The best argument I have heard for not following the frugal path is put all effort into earning more. I think that argument has its merits - its not for me.

Thanks for listening and thanks for all the great articles over the years.

Philip Brewer's picture

All fair commentary and very sensible.

I guess I agree with you, to the extent that targeting that "lowest acceptable lifestyle" is cost-free. To the extent that you're being extra-frugal by just not buying stuff you don't need, it's all good.

But there are many things where being a little more frugal costs time or effort. For someone who's lost a job, time and effort may be something that they have plenty of. But sometimes it makes more sense to put that time and effort somewhere besides spending less. And sometimes spending a little more is the right choice.

These are all going to be special cases, so it's hard to come up with a general rule. But once you've got a good emergency fund, rather than socking yet more money into it, maybe you'd be better off putting some of that money into tools. And once you've ensured that you're getting good prices on your major purchases, maybe it makes more sense to take the time and effort you might spend looking for deals on minor purchases and instead take a community college class to learn how to use those tools.

I'm all for frugality. Most people are not nearly frugal enough. I'm just saying that at some point the time and effort you could spend on being a little more frugal might be better spent making your household more resilient in some aspect other than boosting your savings a little further.

Thanks for listening—and contributing!

Guest's picture
Guest

Phillip, are you talking about a point where the returns on frugality start to diminish? I found myself confused by the article, too, but reading through this discussion in the comments has led me to think perhaps that's what you're getting at.

I'm hitting such a wall myself. My old car, much repaired, may soon begin to hurt my chances at improving my life because I've accepted a promotion that will require some travel, and that car will, inevitably, die on some long trip.

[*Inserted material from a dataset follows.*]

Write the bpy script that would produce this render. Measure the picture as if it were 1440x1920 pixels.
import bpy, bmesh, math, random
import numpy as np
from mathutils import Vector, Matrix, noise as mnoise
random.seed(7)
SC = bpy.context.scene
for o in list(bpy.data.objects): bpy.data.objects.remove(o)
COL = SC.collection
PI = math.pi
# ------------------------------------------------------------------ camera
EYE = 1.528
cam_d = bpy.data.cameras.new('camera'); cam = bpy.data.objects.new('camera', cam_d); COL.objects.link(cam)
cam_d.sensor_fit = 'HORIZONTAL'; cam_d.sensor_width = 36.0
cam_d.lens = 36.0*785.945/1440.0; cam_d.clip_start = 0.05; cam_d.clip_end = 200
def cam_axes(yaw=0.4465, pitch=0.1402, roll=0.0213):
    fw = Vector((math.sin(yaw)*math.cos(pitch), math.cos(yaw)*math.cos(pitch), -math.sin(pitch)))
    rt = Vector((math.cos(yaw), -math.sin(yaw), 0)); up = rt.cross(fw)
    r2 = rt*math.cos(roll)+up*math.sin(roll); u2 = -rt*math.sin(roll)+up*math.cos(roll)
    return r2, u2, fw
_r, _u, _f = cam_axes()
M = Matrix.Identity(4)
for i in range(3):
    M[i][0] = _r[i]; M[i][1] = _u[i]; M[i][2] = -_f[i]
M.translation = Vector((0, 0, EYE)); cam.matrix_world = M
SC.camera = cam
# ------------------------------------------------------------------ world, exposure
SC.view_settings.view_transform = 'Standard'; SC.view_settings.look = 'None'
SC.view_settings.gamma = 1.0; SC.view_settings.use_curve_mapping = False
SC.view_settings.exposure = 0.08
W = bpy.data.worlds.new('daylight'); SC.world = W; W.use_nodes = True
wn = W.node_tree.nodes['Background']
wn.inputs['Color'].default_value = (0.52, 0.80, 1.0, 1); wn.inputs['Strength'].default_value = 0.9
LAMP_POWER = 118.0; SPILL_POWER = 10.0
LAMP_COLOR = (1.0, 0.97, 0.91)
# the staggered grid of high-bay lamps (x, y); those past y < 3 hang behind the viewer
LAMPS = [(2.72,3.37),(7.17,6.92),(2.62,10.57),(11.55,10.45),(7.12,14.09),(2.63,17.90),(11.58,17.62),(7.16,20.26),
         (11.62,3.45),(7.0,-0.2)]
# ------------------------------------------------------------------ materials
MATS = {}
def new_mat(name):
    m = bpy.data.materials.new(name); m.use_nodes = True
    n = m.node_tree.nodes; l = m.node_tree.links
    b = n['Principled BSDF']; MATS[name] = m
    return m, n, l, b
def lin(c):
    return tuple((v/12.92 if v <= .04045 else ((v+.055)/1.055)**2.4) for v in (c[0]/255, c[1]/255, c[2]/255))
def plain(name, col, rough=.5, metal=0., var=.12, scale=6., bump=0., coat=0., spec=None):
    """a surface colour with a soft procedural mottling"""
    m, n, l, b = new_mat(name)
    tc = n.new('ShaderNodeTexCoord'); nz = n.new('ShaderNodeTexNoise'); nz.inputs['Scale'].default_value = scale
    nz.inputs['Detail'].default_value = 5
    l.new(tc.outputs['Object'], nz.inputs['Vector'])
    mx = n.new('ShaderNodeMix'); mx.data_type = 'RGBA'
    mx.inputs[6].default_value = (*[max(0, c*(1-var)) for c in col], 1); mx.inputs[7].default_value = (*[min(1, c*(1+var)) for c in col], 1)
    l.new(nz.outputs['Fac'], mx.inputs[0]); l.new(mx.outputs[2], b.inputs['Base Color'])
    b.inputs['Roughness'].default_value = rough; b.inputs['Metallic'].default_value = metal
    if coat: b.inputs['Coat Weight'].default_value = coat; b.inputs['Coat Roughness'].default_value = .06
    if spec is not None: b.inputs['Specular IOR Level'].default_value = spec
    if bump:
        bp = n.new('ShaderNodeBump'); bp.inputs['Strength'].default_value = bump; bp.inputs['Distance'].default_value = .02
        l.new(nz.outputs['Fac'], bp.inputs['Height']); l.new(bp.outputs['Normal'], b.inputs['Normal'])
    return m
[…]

Probably one that's mission-critical because that's just how these things tend to go.

I can keep repairing the car. Did this weekend, in fact. But the time for frugality is coming to an end even though I could continue to get by for a while yet. I am fast approaching the point where I need a more reliable car as insurance against a future loss.

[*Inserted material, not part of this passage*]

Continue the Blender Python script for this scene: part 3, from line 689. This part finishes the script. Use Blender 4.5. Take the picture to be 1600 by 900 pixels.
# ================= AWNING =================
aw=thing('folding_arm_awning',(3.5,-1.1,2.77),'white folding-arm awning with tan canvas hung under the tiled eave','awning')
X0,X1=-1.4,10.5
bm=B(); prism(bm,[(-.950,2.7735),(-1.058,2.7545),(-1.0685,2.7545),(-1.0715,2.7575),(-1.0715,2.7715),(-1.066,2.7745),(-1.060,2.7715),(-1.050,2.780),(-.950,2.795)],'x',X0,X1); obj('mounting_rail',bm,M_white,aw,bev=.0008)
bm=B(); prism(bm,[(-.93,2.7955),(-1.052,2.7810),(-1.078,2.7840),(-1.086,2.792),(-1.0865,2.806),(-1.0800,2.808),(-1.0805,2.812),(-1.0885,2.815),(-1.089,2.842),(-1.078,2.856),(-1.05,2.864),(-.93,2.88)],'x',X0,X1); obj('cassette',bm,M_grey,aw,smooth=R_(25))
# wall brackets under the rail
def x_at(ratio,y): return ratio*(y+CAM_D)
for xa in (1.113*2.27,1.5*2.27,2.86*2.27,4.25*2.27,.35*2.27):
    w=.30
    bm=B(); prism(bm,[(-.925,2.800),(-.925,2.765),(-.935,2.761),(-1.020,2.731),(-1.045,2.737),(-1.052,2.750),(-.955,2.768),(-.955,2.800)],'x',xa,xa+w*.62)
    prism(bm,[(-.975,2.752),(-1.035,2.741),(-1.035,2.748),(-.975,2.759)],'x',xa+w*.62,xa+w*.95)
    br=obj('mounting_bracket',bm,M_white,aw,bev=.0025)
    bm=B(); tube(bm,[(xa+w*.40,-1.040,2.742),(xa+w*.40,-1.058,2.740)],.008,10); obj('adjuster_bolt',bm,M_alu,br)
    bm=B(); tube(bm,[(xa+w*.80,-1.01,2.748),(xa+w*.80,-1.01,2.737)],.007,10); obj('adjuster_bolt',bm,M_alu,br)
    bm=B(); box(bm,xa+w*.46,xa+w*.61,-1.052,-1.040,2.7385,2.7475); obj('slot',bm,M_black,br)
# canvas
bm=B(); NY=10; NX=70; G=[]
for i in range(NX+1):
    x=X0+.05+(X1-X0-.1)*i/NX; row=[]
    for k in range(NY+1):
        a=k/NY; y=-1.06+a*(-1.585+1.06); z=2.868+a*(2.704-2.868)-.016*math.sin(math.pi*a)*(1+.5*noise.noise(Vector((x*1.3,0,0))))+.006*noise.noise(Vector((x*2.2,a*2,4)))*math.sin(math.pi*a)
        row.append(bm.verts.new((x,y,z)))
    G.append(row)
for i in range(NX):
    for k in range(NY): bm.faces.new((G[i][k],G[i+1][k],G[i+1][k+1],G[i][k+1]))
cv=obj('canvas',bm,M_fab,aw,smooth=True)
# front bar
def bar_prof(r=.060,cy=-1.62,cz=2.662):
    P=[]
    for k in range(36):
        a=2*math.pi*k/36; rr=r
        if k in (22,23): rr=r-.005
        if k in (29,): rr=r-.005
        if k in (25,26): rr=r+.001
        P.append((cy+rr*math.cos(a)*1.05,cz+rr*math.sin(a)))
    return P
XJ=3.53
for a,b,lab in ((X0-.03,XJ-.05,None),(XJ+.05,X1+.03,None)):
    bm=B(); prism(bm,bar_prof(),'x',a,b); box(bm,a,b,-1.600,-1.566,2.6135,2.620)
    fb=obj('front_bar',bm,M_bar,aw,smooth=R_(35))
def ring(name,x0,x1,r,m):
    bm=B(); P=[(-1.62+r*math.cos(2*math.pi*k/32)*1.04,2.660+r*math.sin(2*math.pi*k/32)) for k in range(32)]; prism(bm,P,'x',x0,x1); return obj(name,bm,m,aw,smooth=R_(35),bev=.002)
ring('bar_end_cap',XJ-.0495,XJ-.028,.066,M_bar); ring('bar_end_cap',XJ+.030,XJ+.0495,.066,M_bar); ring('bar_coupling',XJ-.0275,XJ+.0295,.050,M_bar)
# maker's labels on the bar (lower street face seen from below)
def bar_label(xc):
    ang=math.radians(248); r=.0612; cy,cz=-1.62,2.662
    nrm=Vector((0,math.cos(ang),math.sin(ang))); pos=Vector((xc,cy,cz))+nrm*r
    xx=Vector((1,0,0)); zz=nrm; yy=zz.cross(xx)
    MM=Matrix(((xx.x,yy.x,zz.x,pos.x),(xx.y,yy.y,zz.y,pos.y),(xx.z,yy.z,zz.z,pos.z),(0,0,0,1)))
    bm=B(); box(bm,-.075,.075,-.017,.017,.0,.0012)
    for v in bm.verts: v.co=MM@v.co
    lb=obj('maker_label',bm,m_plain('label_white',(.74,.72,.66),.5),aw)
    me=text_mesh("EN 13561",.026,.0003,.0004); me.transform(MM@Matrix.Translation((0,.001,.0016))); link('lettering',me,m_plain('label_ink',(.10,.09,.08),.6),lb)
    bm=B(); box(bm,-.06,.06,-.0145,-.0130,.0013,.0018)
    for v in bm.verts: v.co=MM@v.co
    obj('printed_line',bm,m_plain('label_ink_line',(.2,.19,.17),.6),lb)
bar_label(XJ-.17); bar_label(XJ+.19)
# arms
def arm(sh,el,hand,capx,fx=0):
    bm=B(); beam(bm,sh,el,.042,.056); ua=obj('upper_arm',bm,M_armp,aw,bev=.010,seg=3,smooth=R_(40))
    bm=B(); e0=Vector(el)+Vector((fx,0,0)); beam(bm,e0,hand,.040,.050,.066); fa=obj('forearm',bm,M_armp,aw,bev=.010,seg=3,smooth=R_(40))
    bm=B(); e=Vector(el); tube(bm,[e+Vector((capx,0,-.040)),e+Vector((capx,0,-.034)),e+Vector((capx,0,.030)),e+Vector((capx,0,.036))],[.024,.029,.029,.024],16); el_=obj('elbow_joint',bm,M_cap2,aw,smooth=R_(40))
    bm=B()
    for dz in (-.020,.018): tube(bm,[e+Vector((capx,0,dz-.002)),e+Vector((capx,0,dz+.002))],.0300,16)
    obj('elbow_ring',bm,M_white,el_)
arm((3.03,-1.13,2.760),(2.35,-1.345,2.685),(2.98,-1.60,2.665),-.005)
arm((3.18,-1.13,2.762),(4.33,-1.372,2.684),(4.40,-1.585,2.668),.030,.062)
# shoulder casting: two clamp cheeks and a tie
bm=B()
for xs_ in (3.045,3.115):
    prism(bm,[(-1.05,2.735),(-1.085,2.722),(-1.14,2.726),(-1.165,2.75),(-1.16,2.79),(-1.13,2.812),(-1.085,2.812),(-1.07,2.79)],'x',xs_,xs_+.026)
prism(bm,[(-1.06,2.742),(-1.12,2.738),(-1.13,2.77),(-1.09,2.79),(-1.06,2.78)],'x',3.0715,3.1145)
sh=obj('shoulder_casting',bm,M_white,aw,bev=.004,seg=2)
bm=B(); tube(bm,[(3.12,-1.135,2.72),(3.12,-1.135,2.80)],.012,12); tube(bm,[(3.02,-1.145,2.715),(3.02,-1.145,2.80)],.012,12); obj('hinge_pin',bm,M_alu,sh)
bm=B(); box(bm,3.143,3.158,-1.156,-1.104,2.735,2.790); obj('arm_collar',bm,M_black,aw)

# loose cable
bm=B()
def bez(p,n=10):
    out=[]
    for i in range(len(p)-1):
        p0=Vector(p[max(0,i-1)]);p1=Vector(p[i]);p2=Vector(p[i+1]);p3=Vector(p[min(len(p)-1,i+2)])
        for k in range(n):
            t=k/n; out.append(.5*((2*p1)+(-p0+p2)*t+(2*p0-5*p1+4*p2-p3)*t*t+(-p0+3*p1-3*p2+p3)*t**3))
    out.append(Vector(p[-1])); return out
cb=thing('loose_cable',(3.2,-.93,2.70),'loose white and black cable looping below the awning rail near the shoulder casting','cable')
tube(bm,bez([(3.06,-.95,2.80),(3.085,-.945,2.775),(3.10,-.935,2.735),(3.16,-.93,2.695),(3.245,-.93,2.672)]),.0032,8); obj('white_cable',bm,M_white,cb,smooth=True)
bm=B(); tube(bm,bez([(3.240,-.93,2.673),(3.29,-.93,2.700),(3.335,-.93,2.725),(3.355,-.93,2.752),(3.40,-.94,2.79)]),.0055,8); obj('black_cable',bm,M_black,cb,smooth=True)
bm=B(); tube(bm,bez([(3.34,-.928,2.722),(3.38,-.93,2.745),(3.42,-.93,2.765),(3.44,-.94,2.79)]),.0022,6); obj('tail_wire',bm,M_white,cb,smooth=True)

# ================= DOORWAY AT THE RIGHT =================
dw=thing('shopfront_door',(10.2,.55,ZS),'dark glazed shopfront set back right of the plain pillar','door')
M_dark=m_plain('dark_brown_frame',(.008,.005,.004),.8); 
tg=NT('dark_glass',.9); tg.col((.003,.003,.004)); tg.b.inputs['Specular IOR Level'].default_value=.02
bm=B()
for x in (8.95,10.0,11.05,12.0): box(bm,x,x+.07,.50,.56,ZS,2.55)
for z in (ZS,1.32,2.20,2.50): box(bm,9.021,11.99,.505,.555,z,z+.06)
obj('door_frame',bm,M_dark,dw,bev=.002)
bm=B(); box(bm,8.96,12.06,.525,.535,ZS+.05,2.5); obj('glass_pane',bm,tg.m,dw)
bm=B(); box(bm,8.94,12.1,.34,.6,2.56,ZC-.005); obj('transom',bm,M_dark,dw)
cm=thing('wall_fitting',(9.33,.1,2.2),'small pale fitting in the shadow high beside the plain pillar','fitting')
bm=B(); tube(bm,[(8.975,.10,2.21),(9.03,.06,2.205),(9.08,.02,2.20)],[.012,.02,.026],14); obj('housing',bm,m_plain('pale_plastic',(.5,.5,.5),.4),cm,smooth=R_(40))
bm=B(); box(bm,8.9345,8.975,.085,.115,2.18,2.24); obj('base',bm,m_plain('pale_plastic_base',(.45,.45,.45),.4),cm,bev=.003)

So, soon, I must choose the less frugal path of buying another vehicle. This makes me uncomfortable. But this particular least acceptable standard is not acceptable for the higher standard of longer trips at highway speeds.

Philip Brewer's picture

Yes, that's a lot of it: At some point, the effort it would take to be a little more frugal would be better spent on other ways to make your standard of living higher and your household more secure.

Frugality is great as one tool with which to improve your life. For most people—at least, most people in rich countries—it's probably the first tool they should pick up. But once you've used tool for a while, you've probably gotten yourself to a place where other tools (acquiring skills, building connections in your community, etc.) are likely to offer a better payoff.